- _PROVIDED MATERIAL_:
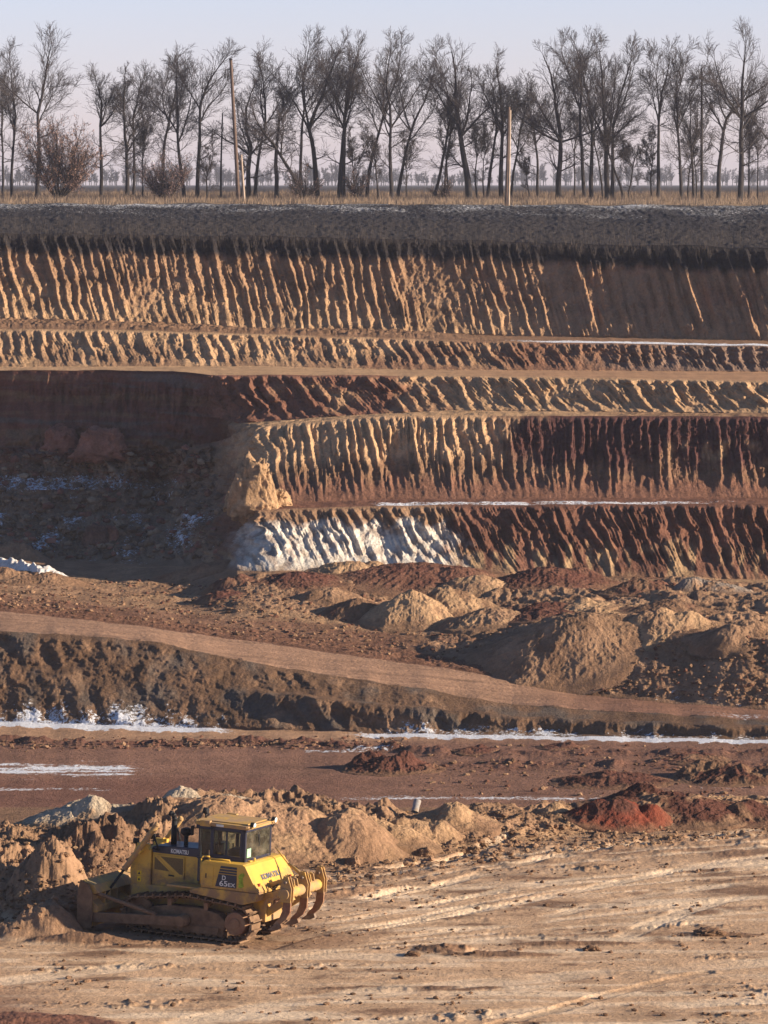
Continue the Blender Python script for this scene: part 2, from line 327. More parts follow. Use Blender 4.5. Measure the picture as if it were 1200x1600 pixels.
# face 5 -----------------------------------------------------------
s, xp, v, h = wall(SK('L8'), 21, 52, .68, 500, tal=.8, foot=.55, rough=.19, p=1.25, warp=10)
nz = fbm(xp / 45, v * 2.5, 4, 71)
base = mixc(ncol(C_['red'] * 1.05, X[s], Z[s], 72, .25), C_['redd'], sm(-.2, .4, fbm(xp / 80, v * 3, 3, 73)) * .6)
base = mixc(base, C_['ochre'] * .95, sm(.52, .7, v + .3 * nz) * sm(.0, .35, fbm(xp / 26, v * 1.5, 3, 74) + .12) * .9)
ck = sm(345, 400, xp + 30 * nz) * (1 - sm(680, 715, xp + 50 * nz - 20 * v)) 
base = mixc(base, C_['sandd'], ck * (1 - sm(.15, .3, v + .3 * nz)))
base = mixc(base, C_['chalk'], ck * sm(.16, .34, v + .35 * nz) * (.45 + .55 * sm(-.4, .2, fbm(xp / 14, v * 6, 3, 75))))
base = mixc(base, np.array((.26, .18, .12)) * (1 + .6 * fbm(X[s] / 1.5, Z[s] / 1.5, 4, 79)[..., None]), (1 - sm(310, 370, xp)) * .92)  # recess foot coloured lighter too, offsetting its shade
base = mixc(base, C_['sandd'], sm(.9, 1, v) * .5)
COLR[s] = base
SNOW[s] = -.5 + np.where(xp < 345, .70, 0) + np.where(xp < 345, 1.0, 0) * fbm(X[s] / 2.5, Z[s] / 1.5, 4, 76)

# recess: slumped rubble slope
for nm in ('L4', 'L5', 'L6', 'L7', 'L8'):
    s = sl(SK(nm)); m = (1 - sm(300, 360, XP2[s])); v = Vv[s][:, None]
    g = np.ones_like(m) if nm in ('L5', 'L6', 'L7') else (sm(0, .5, v) if nm == 'L4' else 1 - sm(.6, 1, v))
    up = 1 - sm(10.6, 12.4, 17 - Z[s] + 0 * m) if 0 else sm(4.5, 6.5, Z[s])
    g = g * (.35 + .65 * sm(-60, 160, XP2[s]))
    Y[s] -= m * g * up * (.8 * fbm(X[s] / 1.0, Z[s] / 5, 4, 87, .6, True) + .3 * fbm(X[s], Z[s], 4, 88, .6))
    if nm != 'L4':
        Y[s] -= m * g * (1 - up) * (1.7 * fbm(X[s] / 3, Z[s] / 2, 5, 81, .62, True) + .35 * fbm(X[s] * 1.3, Z[s] * 1.3, 3, 82, .6, True))

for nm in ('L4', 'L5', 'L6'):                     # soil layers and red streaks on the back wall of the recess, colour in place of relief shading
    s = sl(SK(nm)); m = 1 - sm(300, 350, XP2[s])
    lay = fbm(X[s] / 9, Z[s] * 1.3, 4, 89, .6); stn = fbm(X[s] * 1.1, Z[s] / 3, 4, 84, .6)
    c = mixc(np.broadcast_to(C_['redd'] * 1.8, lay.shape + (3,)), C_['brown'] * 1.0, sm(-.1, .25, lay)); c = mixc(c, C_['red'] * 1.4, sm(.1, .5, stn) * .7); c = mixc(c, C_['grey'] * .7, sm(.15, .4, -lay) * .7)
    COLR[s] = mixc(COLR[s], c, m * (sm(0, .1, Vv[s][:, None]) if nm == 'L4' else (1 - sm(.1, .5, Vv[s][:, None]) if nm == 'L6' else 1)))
for nm in ('L4', 'L5', 'L6', 'L7', 'L8'):        # rough the face that turns into the recess
    s = sl(SK(nm)); m = sm(270, 320, XP2[s]) * (1 - sm(400, 440, XP2[s])); v = Vv[s][:, None]
    g = sm(0, .5, v) if nm == 'L4' else (1 - sm(.6, 1, v) if nm == 'L8' else np.ones_like(v))
    X[s] -= m * g * (.9 * fbm(Y[s] / 2.2, Z[s] / 1.6, 5, 85, .62) + .28 * fbm(Y[s] * 1.5, Z[s] * 1.5, 4, 86, .6, True))
# pit floor (upper) ------------------------------------------------
s = sl(SK('L9')); xp = XP2[s]; v = np.broadcast_to(Vv[s][:, None], xp.shape)
rough = (.35 + .65 * sm(250, 600, xp)) * (1 - .8 * sm(.55, .8, v) * (1 - sm(600, 760, xp)))
big = fbm(X[s] / 3.6, Y[s] / 5, 4, 91, .55)
Z[s] += (.75 * np.clip(big + .05, 0, 1) * rough + .22 * fbm(X[s] * .9, Y[s] * .5, 4, 92, .6, True) * rough) * sm(0, .12, v) * (1 - sm(.93, 1, v))
Z[s] += .05 * fbm(X[s] / .7, Y[s] / .7, 3, 99)
c = mixc(ncol(C_['sandd'] * 1.15, X[s], Y[s] / 2, 93, .25), C_['brown'], sm(-.1, .4, fbm(X[s] / 6, Y[s] / 3, 4, 94)))
c = mixc(c, C_['red'], sm(.05, .4, fbm(X[s] / 7 + 20, Y[s] / 4, 4, 95)) * sm(300, 600, xp) * .9)
c = mixc(c, C_['sand'] * .9, sm(.1, .5, fbm(X[s] / 9 + 4, Y[s] / 4, 3, 96)) * .7)
c = mixc(c, C_['redd'] * 1.4, sm(.80, .9, v + .08 * fbm(X[s] / 5, Y[s], 3, 98)) * (1 - sm(600, 740, xp)) * .55)
COLR[s] = c
SNOW[s] = -.25 + .5 * fbm(X[s] / 3, Y[s] / 1.5, 4, 97) + .0 * v
# spoil bank -------------------------------------------------------
s = sl(SK('Bc')); xp = XP2[s]; v = np.broadcast_to(Vv[s][:, None], xp.shape); on = sm(730, 830, xp)
gul = ridges(xp, v, 46, -10, 611, 26, 1.2)
Y[s] -= on * (.12 * gul * sm(0, .1, v) * (1 - sm(.85, 1, v)) + .75 * fbm(X[s] / 2.2, Z[s] / 1.5, 5, 101, .65) * sm(0, .1, v) * (1 - sm(.9, 1, v)))
Z[s] += (1 - on) * .16 * fbm(X[s] / 1.2, Y[s] / .8, 4, 102, .6, True) * sm(0, .2, v) * (1 - sm(.9, 1, v))
c = mixc(ncol(C_['brown'] * 1.05, X[s], Z[s], 103, .3), C_['sandd'] * 1.25, sm(-.1, .35, fbm(xp / 60, v * 2, 4, 104)) * on)
COLR[s] = mixc(c, C_['redd'] * 1.3, (1 - on) * .6)
SNOW[s] = np.where(on > .5, -.35 + .55 * v * sm(930, 1000, xp), -.5) + .45 * fbm(xp / 40, v * 2, 4, 105)
# ramp -------------------------------------------------------------
s = sl(SK('Ru')); xp = XP2[s]; v = np.broadcast_to(Vv[s][:, None], xp.shape)
Z[s] += .07 * fbm(X[s] / 9, Y[s] / .3, 4, 111) + .16 * np.clip(fbm(X[s] / 1.3, Y[s] / .9, 4, 112, .6), 0, 1) * sm(.86, .97, v)
COLR[s] = mixc(ncol(np.array((.31, .185, .12)), X[s] / 9, Y[s] * 3, 113, .22), C_['red'] * 1.2, sm(750, 1000, xp) * .7)
SNOW[s] = -.8 + 1.15 * sm(930, 1150, xp) * sm(.3, .6, v) + .35 * fbm(X[s] / 5, Y[s] * 1.5, 4, 114)
# embankment -------------------------------------------------------
s = sl(SK('Rl')); xp = XP2[s]; v = np.broadcast_to(Vv[s][:, None], xp.shape); E_ = sm(0, .06, v) * (1 - sm(.93, 1, v))
gul = ridges(xp, v, 60, 30, 711, 40, 1.1)
Y[s] -= E_ * (.22 * gul + .75 * fbm(X[s] / 3.4, Z[s] / 1.6, 5, 121, .6) + .24 * fbm(X[s] * 1.2, Z[s] * 1.4, 4, 122, .65))
st = sm(.38, .5, v + .08 * fbm(xp / 60, 3.3, 3, 128)) * (1 - sm(.5, .95, v)) * sm(330, 480, xp)      # a second lower shoulder
Y[s] -= 1.5 * st; Z[s] += .35 * st
c = mixc(ncol(C_['brown'] * .7, X[s], Z[s], 123, .3), C_['grey'] * .55, sm(-.1, .4, fbm(xp / 70, v * 2, 4, 124)) * .8)
c = mixc(c, C_['sandd'] * 1.3, sm(.1, .45, fbm(xp / 55 + 9, v * 3, 4, 125)) * .45 * (1 - sm(650, 900, xp)))
COLR[s] = c
SNOW[s] = -.55 + 1.12 * sm(.35, 1.0, v) * (1 - .55 * sm(250, 420, xp) + .45 * sm(520, 600, xp)) + .55 * fbm(xp / 30, v * 3, 4, 126)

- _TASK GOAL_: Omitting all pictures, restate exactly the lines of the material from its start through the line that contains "base = mixc(base, C_['chalk'], ck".

- _FINAL RESULT_:
Continue the Blender Python script for this scene: part 2, from line 327. More parts follow. Use Blender 4.5. Measure the picture as if it were 1200x1600 pixels.
# face 5 -----------------------------------------------------------
s, xp, v, h = wall(SK('L8'), 21, 52, .68, 500, tal=.8, foot=.55, rough=.19, p=1.25, warp=10)
nz = fbm(xp / 45, v * 2.5, 4, 71)
base = mixc(ncol(C_['red'] * 1.05, X[s], Z[s], 72, .25), C_['redd'], sm(-.2, .4, fbm(xp / 80, v * 3, 3, 73)) * .6)
base = mixc(base, C_['ochre'] * .95, sm(.52, .7, v + .3 * nz) * sm(.0, .35, fbm(xp / 26, v * 1.5, 3, 74) + .12) * .9)
ck = sm(345, 400, xp + 30 * nz) * (1 - sm(680, 715, xp + 50 * nz - 20 * v)) 
base = mixc(base, C_['sandd'], ck * (1 - sm(.15, .3, v + .3 * nz)))
base = mixc(base, C_['chalk'], ck * sm(.16, .34, v + .35 * nz) * (.45 + .55 * sm(-.4, .2, fbm(xp / 14, v * 6, 3, 75))))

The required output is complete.